*TASK INSTRUCTIONS:*
Nothing but the lines from the line that contains "Keep writing the" through the line that contains "yj = jerry('orange-yellow" should appear in the output, each reproduced exactly.

____ EXERCISE INPUT

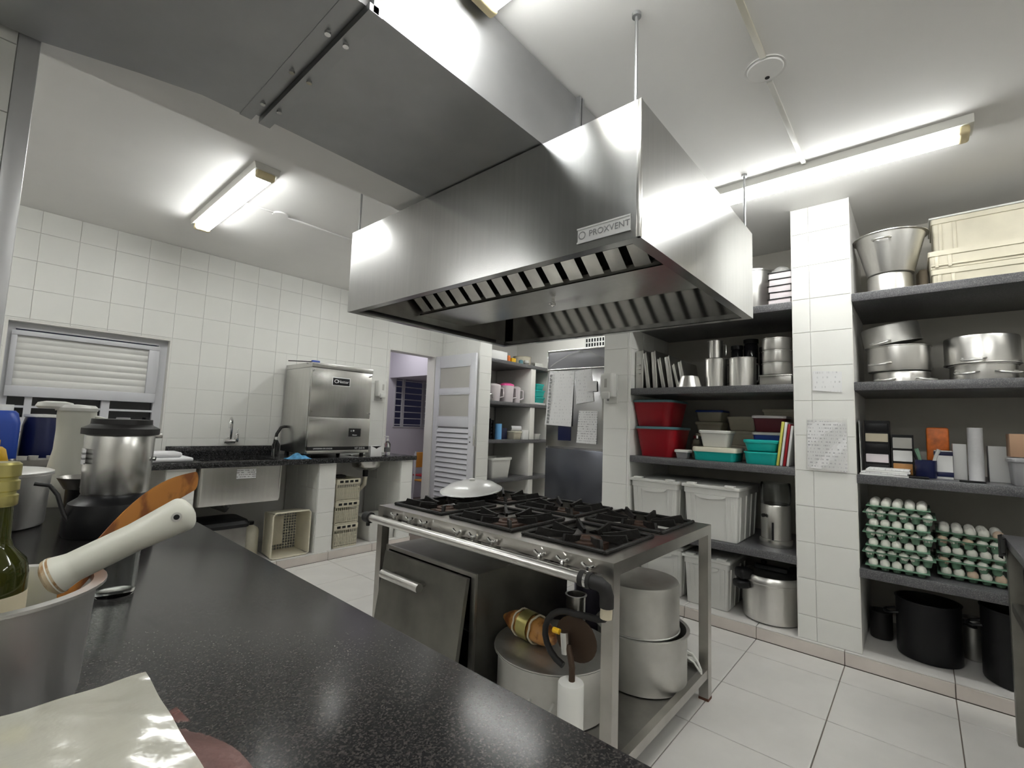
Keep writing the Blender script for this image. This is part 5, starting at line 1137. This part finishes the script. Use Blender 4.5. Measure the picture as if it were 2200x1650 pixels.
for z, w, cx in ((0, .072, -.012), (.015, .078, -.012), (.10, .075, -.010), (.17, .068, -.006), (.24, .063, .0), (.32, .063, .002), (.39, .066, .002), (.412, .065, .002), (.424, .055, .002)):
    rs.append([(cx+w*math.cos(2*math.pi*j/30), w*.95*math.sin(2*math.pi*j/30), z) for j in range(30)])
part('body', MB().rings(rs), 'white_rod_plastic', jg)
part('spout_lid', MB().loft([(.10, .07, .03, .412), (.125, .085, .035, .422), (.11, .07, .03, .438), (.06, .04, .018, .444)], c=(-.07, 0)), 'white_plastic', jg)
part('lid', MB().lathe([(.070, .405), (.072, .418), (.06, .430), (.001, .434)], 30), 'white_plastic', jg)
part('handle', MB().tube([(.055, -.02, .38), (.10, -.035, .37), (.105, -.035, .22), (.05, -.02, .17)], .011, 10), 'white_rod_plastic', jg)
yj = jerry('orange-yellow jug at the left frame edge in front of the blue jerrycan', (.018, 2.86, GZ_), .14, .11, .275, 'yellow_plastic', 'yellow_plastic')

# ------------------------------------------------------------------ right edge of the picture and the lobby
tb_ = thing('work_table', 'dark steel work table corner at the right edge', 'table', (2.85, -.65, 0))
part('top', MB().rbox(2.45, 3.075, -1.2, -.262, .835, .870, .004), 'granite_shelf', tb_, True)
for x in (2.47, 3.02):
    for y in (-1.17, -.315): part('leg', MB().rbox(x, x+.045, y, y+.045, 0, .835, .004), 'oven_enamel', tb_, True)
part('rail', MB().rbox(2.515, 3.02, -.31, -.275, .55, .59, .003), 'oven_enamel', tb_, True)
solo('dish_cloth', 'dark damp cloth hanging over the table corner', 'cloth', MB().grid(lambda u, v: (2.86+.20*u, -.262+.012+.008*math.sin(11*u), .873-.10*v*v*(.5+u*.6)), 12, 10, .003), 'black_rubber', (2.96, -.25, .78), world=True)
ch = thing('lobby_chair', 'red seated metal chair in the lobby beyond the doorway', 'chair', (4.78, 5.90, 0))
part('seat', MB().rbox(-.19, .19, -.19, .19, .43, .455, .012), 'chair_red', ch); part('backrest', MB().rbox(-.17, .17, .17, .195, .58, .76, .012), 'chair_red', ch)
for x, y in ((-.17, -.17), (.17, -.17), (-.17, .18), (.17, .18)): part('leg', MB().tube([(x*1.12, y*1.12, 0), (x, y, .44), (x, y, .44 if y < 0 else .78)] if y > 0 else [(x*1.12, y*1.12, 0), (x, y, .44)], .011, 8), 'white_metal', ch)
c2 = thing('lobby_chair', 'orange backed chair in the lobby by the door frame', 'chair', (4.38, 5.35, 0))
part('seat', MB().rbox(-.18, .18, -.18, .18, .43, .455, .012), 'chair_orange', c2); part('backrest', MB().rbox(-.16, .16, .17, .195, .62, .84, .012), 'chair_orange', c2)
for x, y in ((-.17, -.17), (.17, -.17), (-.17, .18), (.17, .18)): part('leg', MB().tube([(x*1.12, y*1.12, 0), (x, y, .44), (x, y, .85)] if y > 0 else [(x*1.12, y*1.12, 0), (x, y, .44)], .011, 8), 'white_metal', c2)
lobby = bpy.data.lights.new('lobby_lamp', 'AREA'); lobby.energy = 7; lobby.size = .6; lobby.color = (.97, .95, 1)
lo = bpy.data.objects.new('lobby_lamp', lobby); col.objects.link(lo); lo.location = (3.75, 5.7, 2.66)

________
____ EXERCISE INPUT

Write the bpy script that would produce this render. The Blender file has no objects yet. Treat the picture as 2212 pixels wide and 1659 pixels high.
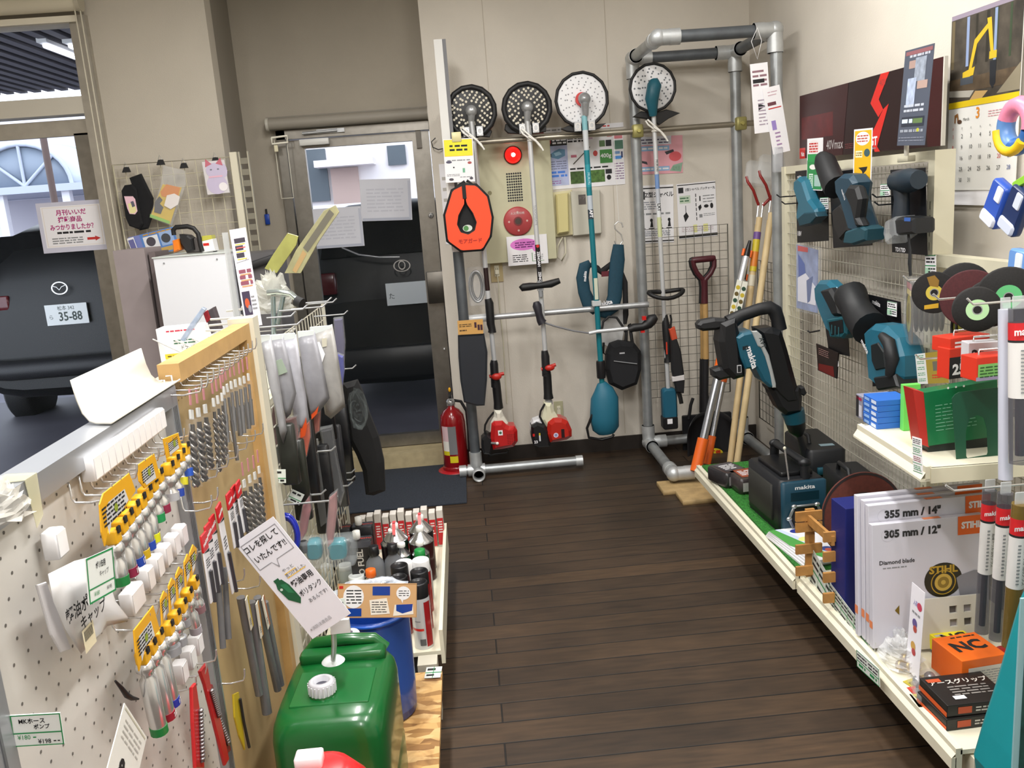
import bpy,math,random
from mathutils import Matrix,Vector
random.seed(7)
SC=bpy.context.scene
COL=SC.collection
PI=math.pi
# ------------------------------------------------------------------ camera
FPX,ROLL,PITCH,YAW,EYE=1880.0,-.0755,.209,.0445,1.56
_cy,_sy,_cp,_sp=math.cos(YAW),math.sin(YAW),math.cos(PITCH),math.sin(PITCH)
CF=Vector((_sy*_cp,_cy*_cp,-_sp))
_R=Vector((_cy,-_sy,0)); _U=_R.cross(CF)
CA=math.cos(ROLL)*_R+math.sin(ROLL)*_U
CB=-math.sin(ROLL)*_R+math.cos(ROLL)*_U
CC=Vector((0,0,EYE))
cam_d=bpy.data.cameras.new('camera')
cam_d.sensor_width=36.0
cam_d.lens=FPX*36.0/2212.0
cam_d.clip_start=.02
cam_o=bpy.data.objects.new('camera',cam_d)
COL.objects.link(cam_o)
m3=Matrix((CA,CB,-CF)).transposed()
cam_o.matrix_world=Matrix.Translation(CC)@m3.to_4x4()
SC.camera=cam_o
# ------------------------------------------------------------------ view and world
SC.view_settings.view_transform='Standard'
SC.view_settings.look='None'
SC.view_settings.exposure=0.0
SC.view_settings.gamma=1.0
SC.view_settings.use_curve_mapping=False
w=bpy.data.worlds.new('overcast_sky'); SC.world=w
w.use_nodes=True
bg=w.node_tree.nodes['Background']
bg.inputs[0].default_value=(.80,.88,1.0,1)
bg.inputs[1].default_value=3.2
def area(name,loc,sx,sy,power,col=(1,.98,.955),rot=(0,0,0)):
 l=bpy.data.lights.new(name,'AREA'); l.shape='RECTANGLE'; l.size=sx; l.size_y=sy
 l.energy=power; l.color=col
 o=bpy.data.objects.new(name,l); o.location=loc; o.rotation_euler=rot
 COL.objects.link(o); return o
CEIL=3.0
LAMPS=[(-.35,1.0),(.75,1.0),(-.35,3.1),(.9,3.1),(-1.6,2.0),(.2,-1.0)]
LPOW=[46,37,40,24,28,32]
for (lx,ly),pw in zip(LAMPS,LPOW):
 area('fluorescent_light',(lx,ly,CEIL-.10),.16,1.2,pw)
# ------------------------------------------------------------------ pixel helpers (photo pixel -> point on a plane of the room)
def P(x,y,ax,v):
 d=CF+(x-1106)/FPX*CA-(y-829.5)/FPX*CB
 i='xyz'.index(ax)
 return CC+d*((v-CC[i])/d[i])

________

*SOLUTION TO THIS PROBLEM:*
Keep writing the Blender script for this image. This is part 5, starting at line 1137. This part finishes the script. Use Blender 4.5. Measure the picture as if it were 2200x1650 pixels.
for z, w, cx in ((0, .072, -.012), (.015, .078, -.012), (.10, .075, -.010), (.17, .068, -.006), (.24, .063, .0), (.32, .063, .002), (.39, .066, .002), (.412, .065, .002), (.424, .055, .002)):
    rs.append([(cx+w*math.cos(2*math.pi*j/30), w*.95*math.sin(2*math.pi*j/30), z) for j in range(30)])
part('body', MB().rings(rs), 'white_rod_plastic', jg)
part('spout_lid', MB().loft([(.10, .07, .03, .412), (.125, .085, .035, .422), (.11, .07, .03, .438), (.06, .04, .018, .444)], c=(-.07, 0)), 'white_plastic', jg)
part('lid', MB().lathe([(.070, .405), (.072, .418), (.06, .430), (.001, .434)], 30), 'white_plastic', jg)
part('handle', MB().tube([(.055, -.02, .38), (.10, -.035, .37), (.105, -.035, .22), (.05, -.02, .17)], .011, 10), 'white_rod_plastic', jg)
yj = jerry('orange-yellow jug at the left frame edge in front of the blue jerrycan', (.018, 2.86, GZ_), .14, .11, .275, 'yellow_plastic', 'yellow_plastic')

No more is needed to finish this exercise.